◆ **TASK TO COMPLETE**
Work out the number of lines containing "high". Answer with nothing but that number.

◆ **RECORDS PROVIDED**
※

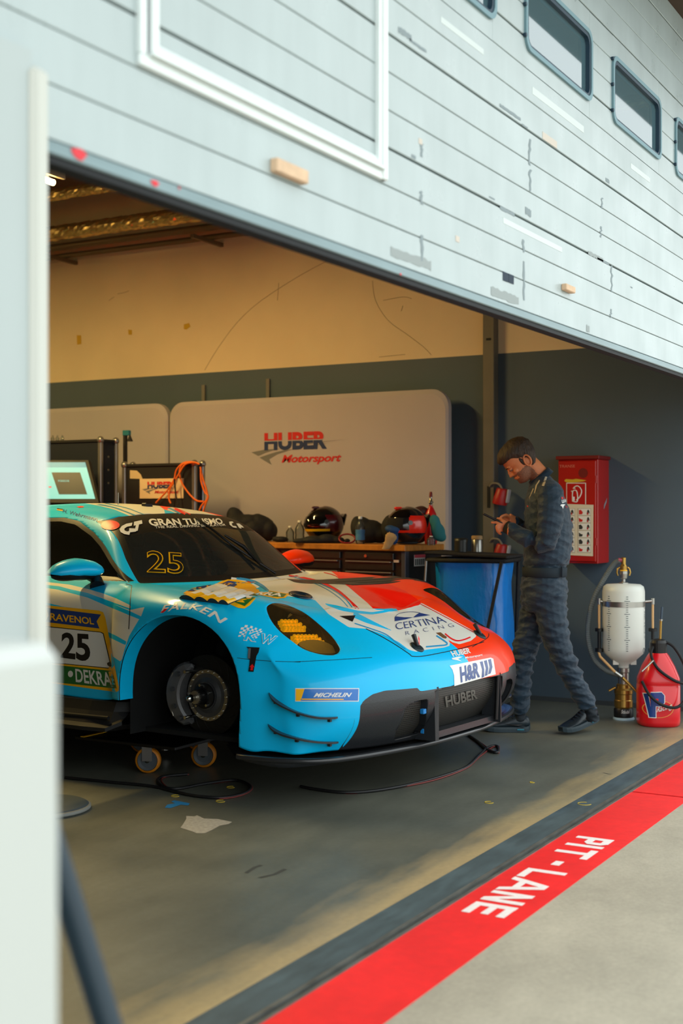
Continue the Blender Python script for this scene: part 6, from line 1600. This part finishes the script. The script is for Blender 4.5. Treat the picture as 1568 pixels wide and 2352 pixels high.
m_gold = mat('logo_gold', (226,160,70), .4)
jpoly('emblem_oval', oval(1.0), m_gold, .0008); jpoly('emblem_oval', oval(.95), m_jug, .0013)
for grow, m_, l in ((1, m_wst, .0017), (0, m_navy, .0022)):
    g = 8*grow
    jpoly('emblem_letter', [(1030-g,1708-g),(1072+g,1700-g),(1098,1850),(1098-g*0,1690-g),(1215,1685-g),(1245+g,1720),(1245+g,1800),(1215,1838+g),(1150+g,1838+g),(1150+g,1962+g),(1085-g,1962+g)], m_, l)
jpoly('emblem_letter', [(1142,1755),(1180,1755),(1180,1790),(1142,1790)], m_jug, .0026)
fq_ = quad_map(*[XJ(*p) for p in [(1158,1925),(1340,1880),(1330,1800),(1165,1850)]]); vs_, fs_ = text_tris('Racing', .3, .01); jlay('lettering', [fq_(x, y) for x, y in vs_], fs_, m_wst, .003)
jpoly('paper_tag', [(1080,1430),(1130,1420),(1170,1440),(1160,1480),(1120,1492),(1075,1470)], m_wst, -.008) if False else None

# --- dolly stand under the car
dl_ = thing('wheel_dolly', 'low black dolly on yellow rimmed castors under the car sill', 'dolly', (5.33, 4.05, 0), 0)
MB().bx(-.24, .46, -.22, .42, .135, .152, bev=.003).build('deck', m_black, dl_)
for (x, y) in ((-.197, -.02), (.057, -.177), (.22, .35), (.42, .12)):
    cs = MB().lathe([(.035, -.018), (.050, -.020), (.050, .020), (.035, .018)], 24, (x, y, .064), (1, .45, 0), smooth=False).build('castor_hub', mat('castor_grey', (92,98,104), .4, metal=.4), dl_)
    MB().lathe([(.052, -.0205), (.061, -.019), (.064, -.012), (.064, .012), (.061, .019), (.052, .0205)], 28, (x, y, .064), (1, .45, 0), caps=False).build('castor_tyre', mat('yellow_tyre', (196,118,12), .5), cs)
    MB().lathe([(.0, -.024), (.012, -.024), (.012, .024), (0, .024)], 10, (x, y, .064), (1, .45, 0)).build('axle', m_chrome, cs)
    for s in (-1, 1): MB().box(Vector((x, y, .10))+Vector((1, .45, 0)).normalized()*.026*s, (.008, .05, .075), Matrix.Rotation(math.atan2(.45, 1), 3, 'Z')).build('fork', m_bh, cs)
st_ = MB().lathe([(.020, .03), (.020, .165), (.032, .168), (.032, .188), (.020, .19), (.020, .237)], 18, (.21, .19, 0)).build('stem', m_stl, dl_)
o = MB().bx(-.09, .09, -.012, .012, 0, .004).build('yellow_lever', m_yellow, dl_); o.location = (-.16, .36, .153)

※

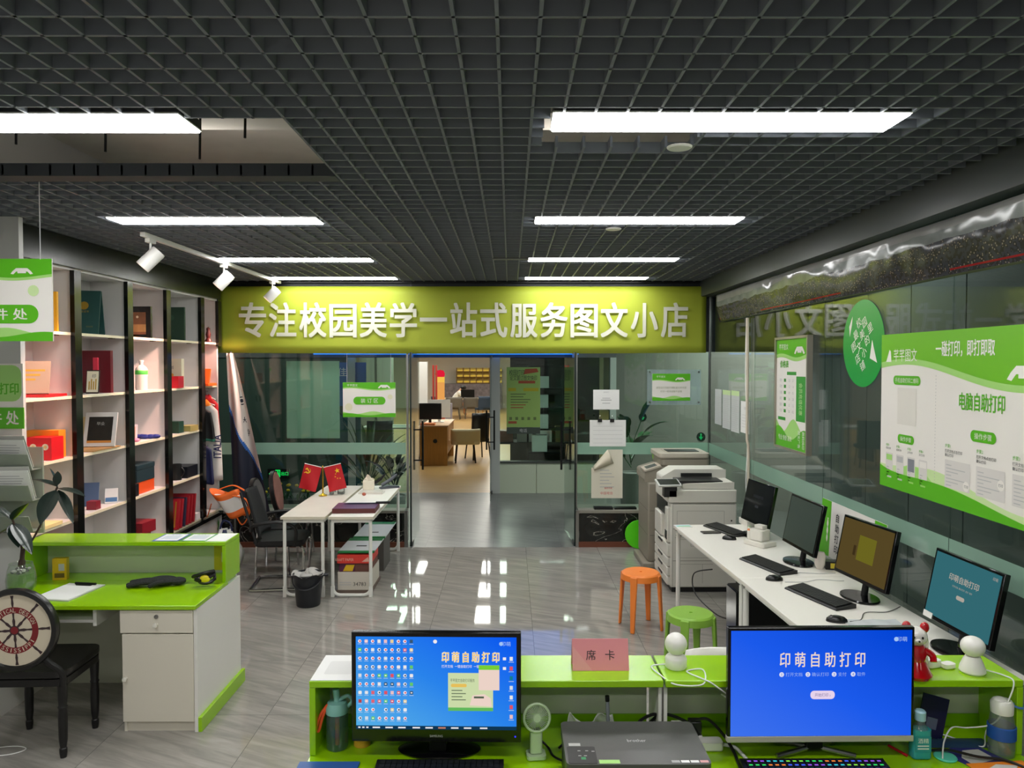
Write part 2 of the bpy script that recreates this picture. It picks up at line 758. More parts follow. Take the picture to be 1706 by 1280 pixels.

※

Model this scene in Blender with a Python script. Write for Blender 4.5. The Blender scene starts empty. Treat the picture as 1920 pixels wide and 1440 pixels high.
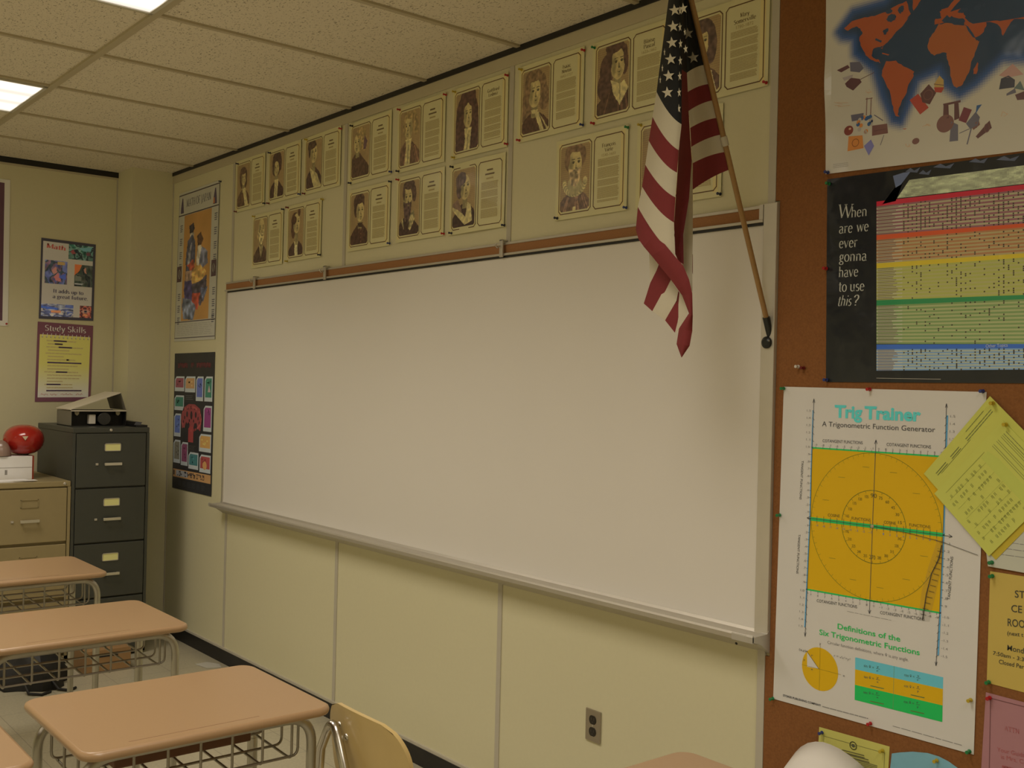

※

◆ **CORRECT RESPONSE**
2